What should I make my characters do?
And sometimes, the answer is:
Write the most mundane thing.
Repetition = Relatability
Remember when I wrote about patterns?
Similar, but now, it’s about etching that pattern into something ritualistic. Something that gives texture and identity to your character, to your play.
Think about our everyday routines, rituals, and rhythms:
Saying table grace (alone or with family)
Brushing teeth
Hormonal/emotional cycles
Morning upbeat dance
Journaling
Washing dishes
Masturbating
Weekly face mask
That yawn you do at 11 pm sharp everyday
And honestly, the list goes on and on and on.
But why?
We, as humans, have routines.
We have rituals.
We have rhythms (circadian or not).
And this does two things in your writing:
Introduces a task your character has to do, wants to do, or needs to do, whether it’s to please someone, complete a day, self-soothe, or fulfil a desire/duty.
Makes your character painfully human.
Without It? Feels Manufactured and Monotonous.

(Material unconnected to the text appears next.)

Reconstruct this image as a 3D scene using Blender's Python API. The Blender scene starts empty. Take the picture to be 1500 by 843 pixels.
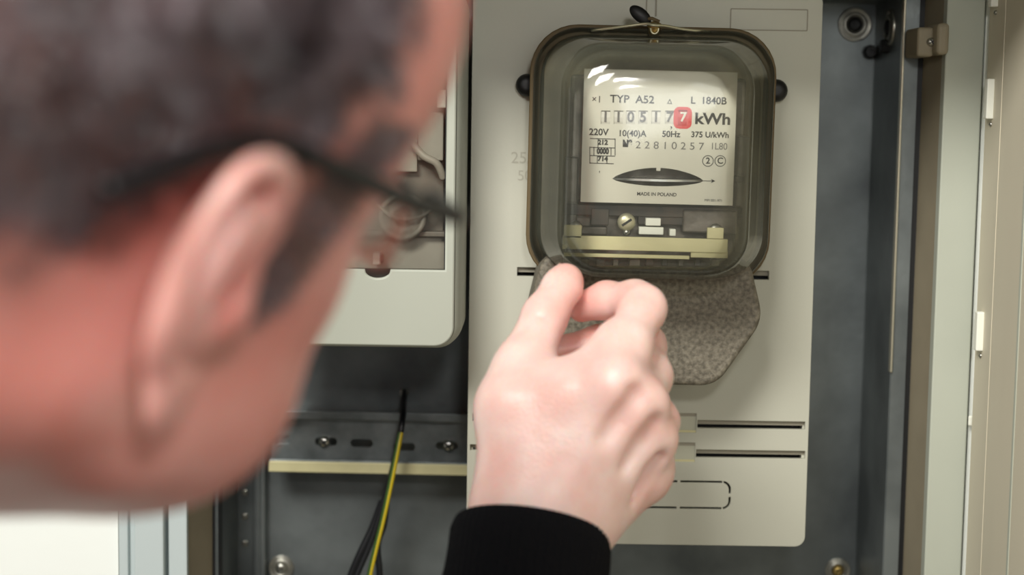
import bpy, bmesh, math, random
import numpy as np
from mathutils import Vector, Matrix
random.seed(7); np.random.seed(7)
S = bpy.context.scene
COL = S.collection
pi = math.pi
# ------------------------------------------------------------------ camera
FPX = 2500.0
CZ = 1.45                      # eye height of the photographer
PITCH, ROLL = math.radians(6.0), 0.015
cr0 = Vector((1, 0, 0)); cf = Vector((0, math.cos(PITCH), -math.sin(PITCH))); cu0 = Vector((0, math.sin(PITCH), math.cos(PITCH)))
cr = cr0*math.cos(ROLL) + cu0*math.sin(ROLL); cu = -cr0*math.sin(ROLL) + cu0*math.cos(ROLL)
CAM = Vector((0, 0, CZ))
cam = bpy.data.cameras.new('camera'); camo = bpy.data.objects.new('camera', cam); COL.objects.link(camo)
camo.matrix_world = Matrix(((cr.x, cu.x, -cf.x, 0), (cr.y, cu.y, -cf.y, 0), (cr.z, cu.z, -cf.z, CZ), (0, 0, 0, 1)))
cam.sensor_width = 36; cam.lens = 36*FPX/1500; cam.clip_start = .01
cam.dof.use_dof = True; cam.dof.focus_distance = .95; cam.dof.aperture_fstop = 4.8
S.camera = camo
def at(px, py, Y):
    """a point of the place seen at pixel (px,py) standing at depth Y"""
    d = cf + cr*((px-750)/FPX) + cu*((421.5-py)/FPX)
    return CAM + d*(Y/d.y)
# ------------------------------------------------------------------ light
w = bpy.data.worlds.new('world'); S.world = w; w.use_nodes = True
w.node_tree.nodes['Background'].inputs[0].default_value = (1.0, .97, .88, 1)
w.node_tree.nodes['Background'].inputs[1].default_value = .29
def area(name, loc, target, sx, sy, power, color):
    l = bpy.data.lights.new(name, 'AREA'); l.shape = 'RECTANGLE'; l.size = sx; l.size_y = sy; l.energy = power; l.color = color
    o = bpy.data.objects.new(name, l); COL.objects.link(o); o.location = loc
    o.rotation_euler = (Vector(target)-Vector(loc)).to_track_quat('-Z', 'Y').to_euler()
    return o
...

If everything is exposition, action, climax, and drama, drama, drama — it can feel flat.
We lose the thread of real life.
We lose the part that says: “I see myself in them.”
Let’s Take a Serial Killer (Cos why not?)
Say you’re writing a play about a serial killer.
We can’t relate to the urge to murder (god, i hope so).
But what if there’s a scene where they make coffee — and the ritual reminds them of their addiction to bloodlust?
That we can relate to. Not the bloodlust part, the addiction part.
The craving. The routine. The ritual of doing something you know isn’t good for you.
But doing it anyway.
So when you write your next scene, pause.
Ask yourself:
What does my character do every day?
What must they do?
What ritual do they cling to or hate?
What rhythm does their body, their soul, naturally follow?
These aren’t fillers.
They’re the heartbeat of your play.
They’re what’s real.
They’re what’s human.
But… make it purposeful to your story.
What are examples of routines that you have written or you think is interesting?